The Folding Star
by Allan Holinghurst
Published by Pantheon (American Ed.)
Published October 4, 1994
Fiction (foreign/England)
422 pgs. • Find on Amazon.com
Reviewed by Stephen O. Murray
December 2, 1994
Allan Hollinghurst’s The Folding Star is at the far edge of stuffing oodles of diverse material into a book called a “novel.” Perhaps Hollinghurst is the gay Milan Kundera.
Several pasts are invoked, one a major digression in the middle of the novel. Too much is tied up too fast at the end after a quite leisurely, meandering course. (It has a perfunctory ending in contrast to The Swimming Pool Library, which seemed just to stop, not to have an ending at all. Obviously endings are not a strength for Hollinghurst.) Paul throwing himself at Edward seems too easy a re-establishment of ego after the frustrations of relations with younger men (Cherif, Alejo, and even Matt, as well as Luc).
The writing is often beautiful, often sardonic (but I don’t recall it ever being both at the same time?). It is very sexually explicit, and self-deprecating, even for a British narrative. A substantial book, it has afforded me pleasure this week, even when the narrator seems too craven in his fantasies about his Belgian student, Luc. (This plot line is something of an inversion of the one in Death in Venice with the beautiful youth rather than his older admirer disappearing, presumed to be dead. There are so many other frustrated infatuations in the book that I don’t think this is a major plot-spoiler.)

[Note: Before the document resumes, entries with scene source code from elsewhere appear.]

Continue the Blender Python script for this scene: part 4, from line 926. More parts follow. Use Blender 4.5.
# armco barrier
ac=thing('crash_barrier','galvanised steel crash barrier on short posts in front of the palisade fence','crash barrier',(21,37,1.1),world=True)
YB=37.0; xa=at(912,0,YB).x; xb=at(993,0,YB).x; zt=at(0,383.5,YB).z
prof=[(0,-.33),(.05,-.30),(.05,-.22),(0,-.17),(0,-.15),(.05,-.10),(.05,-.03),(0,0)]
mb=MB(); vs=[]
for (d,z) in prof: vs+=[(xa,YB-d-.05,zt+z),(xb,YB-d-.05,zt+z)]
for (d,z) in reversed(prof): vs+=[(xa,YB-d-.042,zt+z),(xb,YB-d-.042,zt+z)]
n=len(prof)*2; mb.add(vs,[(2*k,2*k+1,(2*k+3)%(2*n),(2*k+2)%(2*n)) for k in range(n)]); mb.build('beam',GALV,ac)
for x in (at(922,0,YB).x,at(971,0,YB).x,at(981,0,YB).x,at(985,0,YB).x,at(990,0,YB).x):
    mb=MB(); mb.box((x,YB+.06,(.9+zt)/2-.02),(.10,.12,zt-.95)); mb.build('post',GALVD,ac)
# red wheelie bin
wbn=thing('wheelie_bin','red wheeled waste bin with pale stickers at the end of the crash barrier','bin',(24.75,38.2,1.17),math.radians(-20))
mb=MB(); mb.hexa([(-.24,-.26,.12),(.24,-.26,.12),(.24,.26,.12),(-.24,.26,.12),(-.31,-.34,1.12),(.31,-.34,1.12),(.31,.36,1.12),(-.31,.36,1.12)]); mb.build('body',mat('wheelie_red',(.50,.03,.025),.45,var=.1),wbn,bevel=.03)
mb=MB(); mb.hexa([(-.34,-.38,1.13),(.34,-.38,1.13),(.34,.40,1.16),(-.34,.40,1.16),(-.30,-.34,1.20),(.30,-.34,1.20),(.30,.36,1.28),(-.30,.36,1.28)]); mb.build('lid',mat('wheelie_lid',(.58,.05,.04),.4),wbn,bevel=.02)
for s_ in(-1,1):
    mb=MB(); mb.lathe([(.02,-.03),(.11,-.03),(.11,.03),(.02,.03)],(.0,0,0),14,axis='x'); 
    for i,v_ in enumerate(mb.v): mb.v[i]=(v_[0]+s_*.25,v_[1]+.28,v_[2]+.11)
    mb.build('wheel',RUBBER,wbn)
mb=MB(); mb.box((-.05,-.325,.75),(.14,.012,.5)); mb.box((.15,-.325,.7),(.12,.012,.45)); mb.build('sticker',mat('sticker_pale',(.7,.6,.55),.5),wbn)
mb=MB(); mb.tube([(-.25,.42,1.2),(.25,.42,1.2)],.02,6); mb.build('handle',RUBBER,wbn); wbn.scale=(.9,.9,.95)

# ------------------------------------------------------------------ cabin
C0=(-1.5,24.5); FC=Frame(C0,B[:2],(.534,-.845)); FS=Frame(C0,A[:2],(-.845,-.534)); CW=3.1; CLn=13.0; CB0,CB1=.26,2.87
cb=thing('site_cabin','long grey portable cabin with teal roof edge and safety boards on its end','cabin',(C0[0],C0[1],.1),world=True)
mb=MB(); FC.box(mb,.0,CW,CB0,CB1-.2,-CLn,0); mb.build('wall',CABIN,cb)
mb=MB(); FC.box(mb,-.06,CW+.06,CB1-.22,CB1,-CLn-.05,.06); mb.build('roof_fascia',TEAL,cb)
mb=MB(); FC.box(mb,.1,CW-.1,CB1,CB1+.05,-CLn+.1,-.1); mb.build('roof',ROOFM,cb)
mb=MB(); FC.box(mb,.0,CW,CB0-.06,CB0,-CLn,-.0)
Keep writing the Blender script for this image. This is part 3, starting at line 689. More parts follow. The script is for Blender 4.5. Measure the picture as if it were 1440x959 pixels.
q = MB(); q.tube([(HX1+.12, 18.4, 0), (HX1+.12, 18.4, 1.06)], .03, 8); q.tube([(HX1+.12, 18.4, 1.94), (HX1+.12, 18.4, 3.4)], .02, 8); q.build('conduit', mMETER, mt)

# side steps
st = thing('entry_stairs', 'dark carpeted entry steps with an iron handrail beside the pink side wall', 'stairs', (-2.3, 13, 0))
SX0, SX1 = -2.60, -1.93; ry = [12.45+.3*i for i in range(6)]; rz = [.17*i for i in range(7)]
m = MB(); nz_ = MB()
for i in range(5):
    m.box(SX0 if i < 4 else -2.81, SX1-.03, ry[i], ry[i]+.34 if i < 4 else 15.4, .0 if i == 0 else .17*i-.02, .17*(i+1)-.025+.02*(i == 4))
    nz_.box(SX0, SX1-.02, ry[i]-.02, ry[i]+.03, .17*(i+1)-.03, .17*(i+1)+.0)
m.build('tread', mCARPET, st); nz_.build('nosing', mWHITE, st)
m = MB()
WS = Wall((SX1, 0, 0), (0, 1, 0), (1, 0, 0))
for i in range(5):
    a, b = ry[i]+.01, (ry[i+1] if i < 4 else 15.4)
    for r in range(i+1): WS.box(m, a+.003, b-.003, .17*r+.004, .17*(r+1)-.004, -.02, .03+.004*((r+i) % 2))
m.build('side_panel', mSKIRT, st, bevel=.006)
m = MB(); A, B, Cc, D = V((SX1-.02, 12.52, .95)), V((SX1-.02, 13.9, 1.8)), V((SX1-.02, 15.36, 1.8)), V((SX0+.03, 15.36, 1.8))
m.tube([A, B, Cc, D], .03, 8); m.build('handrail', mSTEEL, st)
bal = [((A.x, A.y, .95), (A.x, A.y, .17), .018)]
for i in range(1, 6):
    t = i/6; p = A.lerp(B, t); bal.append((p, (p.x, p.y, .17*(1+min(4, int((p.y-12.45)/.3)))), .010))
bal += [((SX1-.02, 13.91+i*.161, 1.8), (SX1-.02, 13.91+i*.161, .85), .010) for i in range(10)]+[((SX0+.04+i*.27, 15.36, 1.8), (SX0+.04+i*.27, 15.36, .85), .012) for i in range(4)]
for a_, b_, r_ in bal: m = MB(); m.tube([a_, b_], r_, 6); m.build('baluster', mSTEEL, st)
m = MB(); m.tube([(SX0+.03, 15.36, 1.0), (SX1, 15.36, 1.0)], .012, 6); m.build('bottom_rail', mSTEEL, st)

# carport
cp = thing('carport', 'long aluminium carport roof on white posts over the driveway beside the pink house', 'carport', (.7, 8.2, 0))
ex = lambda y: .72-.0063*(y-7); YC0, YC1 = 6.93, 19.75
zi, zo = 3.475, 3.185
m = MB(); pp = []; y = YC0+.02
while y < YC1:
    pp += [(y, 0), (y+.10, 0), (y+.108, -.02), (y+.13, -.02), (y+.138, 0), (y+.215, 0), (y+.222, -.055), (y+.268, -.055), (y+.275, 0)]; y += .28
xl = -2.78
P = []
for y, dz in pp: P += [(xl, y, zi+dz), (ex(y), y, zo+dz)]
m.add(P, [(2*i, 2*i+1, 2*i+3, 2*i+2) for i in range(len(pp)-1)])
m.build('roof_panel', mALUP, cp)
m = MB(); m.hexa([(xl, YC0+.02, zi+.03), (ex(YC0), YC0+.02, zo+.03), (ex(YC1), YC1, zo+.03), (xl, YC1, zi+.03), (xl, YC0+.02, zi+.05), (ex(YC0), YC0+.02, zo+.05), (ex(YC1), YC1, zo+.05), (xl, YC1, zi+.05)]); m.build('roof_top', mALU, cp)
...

I heard Hollinghurst read from it in San Francisco and was impressed that he could read, without flinching, the youthful camping out at the edge of a cruising ground scene. He didn’t answer questions and put me off a bit (I’m not sure why).
The Folding Star won the James Tait Black Memorial Prize for fiction in 1994 and was also shortlisted for the Booker Prize, which Hollinghurst (1954– ) would win a decade later for The Line of Beauty. He’d already won the Somerset Maugham Prize for his 1988 novel The Swimming-Pool Library, which remains [in 2018] my favorite of his novels.